After seven slash-and-burn years of the Clinton-Gore administration, one might believe Americans know everything they might reasonably expect to know about Hillary Rodham Clinton (except, of course, how she transformed her $1,000 stake in the cattle futures market into $100,000, what role she played in the Castle Grande flimflam deal … etc.). Not so, insists the Hillary-for-Senate coterie, including political adviser Mandy Grunwald and Hollywood television producer Linda Bloodworth-Thomason. And so they have put together what else? a soft, pink sweater of a biographical film that premiered on announcement day (Mrs. Clinton actually wears such a sweater on camera).
It is this new Hillary Rodham Clinton Human Hillary who "has a great guffaw of a laugh," "terrible eyesight," and, as Mrs. Clinton herself says, "makes a mean tossed salad," that the Senate candidate plans to take to the hustings. After all, the issues alone or, as the New Yorker's Elizabeth Kolbert put it, "talking about talking about the issues" haven't been clicking. Ms. Kolbert's devastating essay, "Running on Empathy," underscores the meaninglessness of a rhetoric that camouflages an intense desire to be elected based on sincerity or its imitation alone. Perhaps it is not surprising, then, that Mrs. Clinton's appeal has been somewhat limited. In fact, with the exception of black women, Mrs. Clinton hasn't yet won the allegiance of the constituency groups on which Democratic candidacies depend. Among white women, particularly suburban white women, Mrs. Clinton's support is downright tepid. Maybe Human Hillary and her "mean tossed salad" are part of an all-out effort to woo the soccer moms of the Empire State.
And maybe that's why Mrs.
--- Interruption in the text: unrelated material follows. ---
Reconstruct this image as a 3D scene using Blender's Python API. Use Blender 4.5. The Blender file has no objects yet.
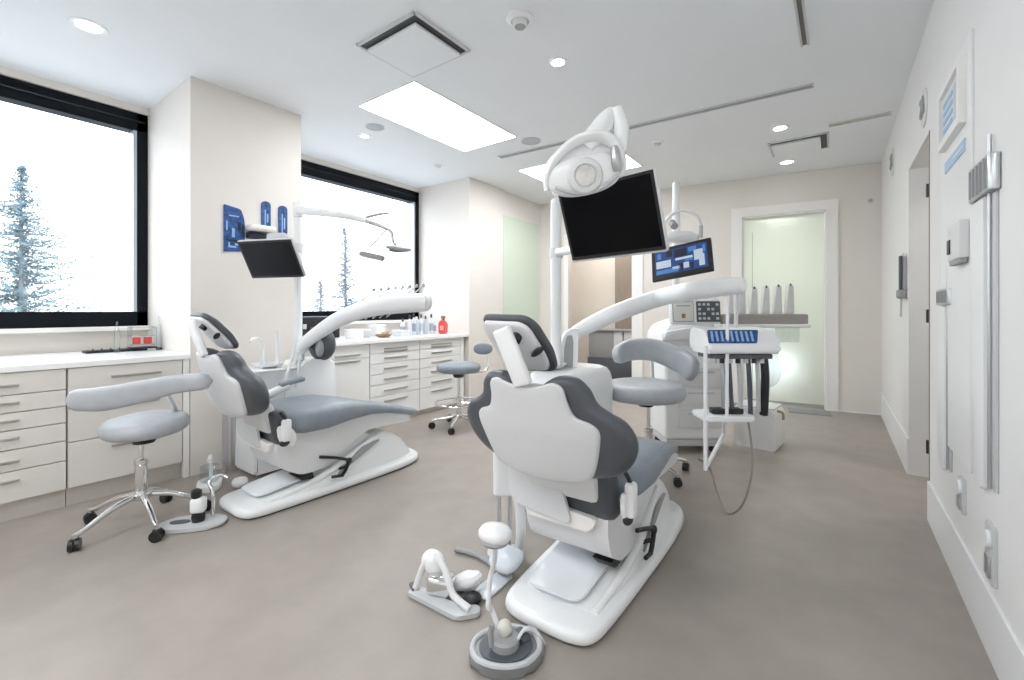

Clinton spoke at such mind-numbing length to the New York Times about … grocery shopping. "You know," she said, of her first foray to a market near her new Chappaqua home, "pushing that cart through the supermarket, and standing and talking to I had a long conversation about clementines with the produce manager because it's been a long time since I bought a crate of clementines. You know, standing over in the dairy department trying to decide what Skim Plus meant. Because, you know, I'd never seen Skim Plus. And having a man come up to me and kind of do a double take and kind of say, 'Is that you?' and I said, 'I guess so, it is me.' It made me feel like I was re-entering the real world."
It would seem that re-entry is a continuing process. The most striking statement in Mrs. Clinton's announcement speech concerned her take on government "not the source of all our problems or the solution to them," she insisted, all the while plugging her pet government initiatives and programs. "But I do believe that when people live up to their responsibilities, we ought to live up to ours." We? Who's we? Until Sunday, Mrs. Clinton occupied that officially unofficial role that allowed her, as first lady, to speak for the nation. As a novice political candidate, her role has changed. She doesn't become "we" again unless "the people" elect her. The race is on.